If we ignore Iraq, and look at North Korea with (somehow) fresh eyes, then North Korea becomes a test case for whether the Bush Administration has become all dewy-eyed and Clintonian in its appreciation for the power of soft power. Then the question becomes, simply, whether or not their approach will work.
The second option is a little harder. If we instead try to view the two situations together, as part of an integrated foreign policy, then the question becomes why we shouldn't be actively considering military along with diplomatic options -- especially if, applying the same logic we used in Iraq, North Korea is more of the same type of threat Iraq presented.
Let's go back to Rice's op-ed:
Military options must remain on the table, but all of them are problematic. U.S. intelligence on North Korea is poor. Overstretched in Iraq, the United States does not have ground forces for an invasion.

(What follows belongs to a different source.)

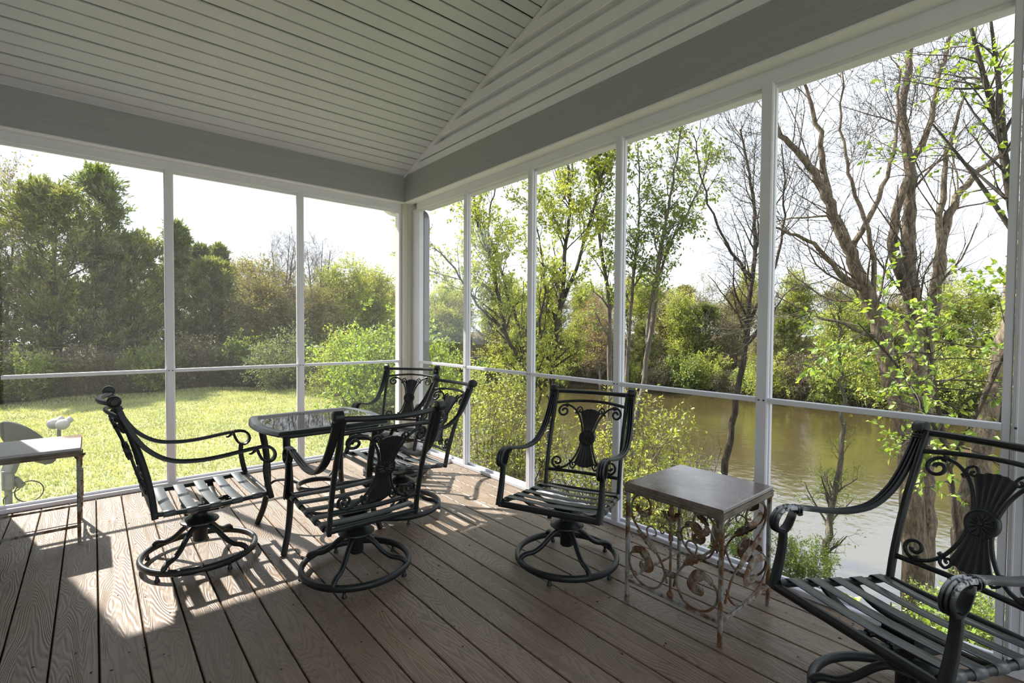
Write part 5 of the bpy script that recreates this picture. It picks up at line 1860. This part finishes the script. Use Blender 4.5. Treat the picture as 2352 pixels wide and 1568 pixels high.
# ---- shrubs of the near bank
bN = proto_bush(36, 1.25, .85, M['l_bright'], 5, .055, M['twig'], 22, .5)
bN2 = proto_bush(37, 1.9, .95, M['l_young'], 4, .050, M['twig'], 20, .5)
bT = proto_bush(38, 2.4, 1.1, None, 0, 0, M['bark_g'], 12)
for lb_, x_, y_, rz_, s_ in (
        ('bare grey twiggy shrub on the bank behind the lone armchair', 6.3, 5.2, 0, 1.0),
        ('bare grey twiggy shrub on the bank left of the last pond side mullion', 6.9, 3.9, 120, .9),
        ('bare grey twiggy shrub on the bank behind the corner armchairs', 5.4, 6.6, 300, .9)):
    place('bare_shrub', lb_, 'shrub', 'bare shrubs of the near pond bank', bT, x_, y_, rz_, s_)
for lb_, pr_, x_, y_, rz_, s_ in (
        ('light green bush at the water edge below the thin sapling', bN, 7.1, 2.35, 0, .48),
        ('light green bush behind the rusty side table', bN, 6.6, 2.9, 90, .42),
        ('leafy bush below the deck behind the lone armchair', bN2, 4.9, 3.7, 10, .95),
        ('leafy bush below the deck right of the lone armchair', bN2, 5.5, 3.4, 130, .85),
        ('leafy bush below the deck between first and second pond side mullions', bN2, 4.7, 5.4, 200, .95),
        ('leafy bush close behind the corner armchairs', bN2, 3.9, 5.2, 280, .80),
        ('yellowish bush by the bank left of the first pond side mullion', bN2, 5.2, 7.4, 330, 1.0),
        ('light green bush under the right hand armchair', bN, 5.2, .55, 40, .42)):
    place('bank_bush', lb_, 'shrub', 'bushes of the near pond bank', pr_, x_, y_, rz_, s_)

# ---- crumbs of dirt and leaf litter on the deck boards
rg = np.random.default_rng(91)
n_ = 420
dx_ = np.concatenate([2.54 - rg.exponential(.14, 240), rg.uniform(-.4, 2.5, 180)])
dy_ = np.concatenate([rg.uniform(.2, 4.6, 240), rg.uniform(1.0, 4.5, 180)])
s_ = rg.uniform(.0015, .0055, n_)
V, Fc = [], []
for i in range(n_):
    a_ = rg.uniform(0, 6.28)
    c_, q_ = math.cos(a_) * s_[i], math.sin(a_) * s_[i]
    b0 = len(V)
    V += [(dx_[i] - c_ * 1.6, dy_[i] - q_ * 1.6, .0003), (dx_[i] + q_ * .7, dy_[i] - c_ * .7, .0003), (dx_[i] + c_ * 1.6, dy_[i] + q_ * 1.6, .0003), (dx_[i] - q_ * .7, dy_[i] + c_ * .7, .0003), (dx_[i], dy_[i], .0003 + s_[i] * .8)]
    Fc += [(b0, b0 + 1, b0 + 4), (b0 + 1, b0 + 2, b0 + 4), (b0 + 2, b0 + 3, b0 + 4), (b0 + 3, b0, b0 + 4)]
db = MB().add(V, Fc).build('floor_debris', plain('dark_crumbs', (0.035, 0.025, 0.018), 0.9))
db['kind'] = 'stuff'
db['label'] = 'dark crumbs of dirt scattered on the deck boards'
db['category'] = 'debris'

South Korea and China vehemently oppose military action. Worse still, North Korea could retaliate with a nuclear or conventional strike on nearby Seoul, on our more than 30,000 U.S. troops in South Korea, on Japan or even on the United States.
We faced similar problems (regional instability, continuing attacks on our troops) going into Iraq. But we went in anyway because of the rationales underlying what was a new American foreign policy of pre-emption.
The greatest irony is that the single greatest problem, in this crazy Catch-22 universe of the Bush Administration, is that our mismatch of rhetoric and reality in Iraq has hamstrung us for the reality in North Korea -- and so our rhetoric (with Bush looking embarrassingly weak in pleading for diplomacy with Kim Jong Il) has to play catch-up.
As a nation, we should have some consistency to our foreign policy. I know that the hallmark of realpolitik is intellectual flexibility based on context. But I thought the whole point was that this Administration had moved beyond hard power calculations.
The Bush Administration doesn't just speak for itself -- it speaks for the nation. The Administration is tangled in a web of its own making and is trying to present Iraq and North Korea as two separate cases. But they're not.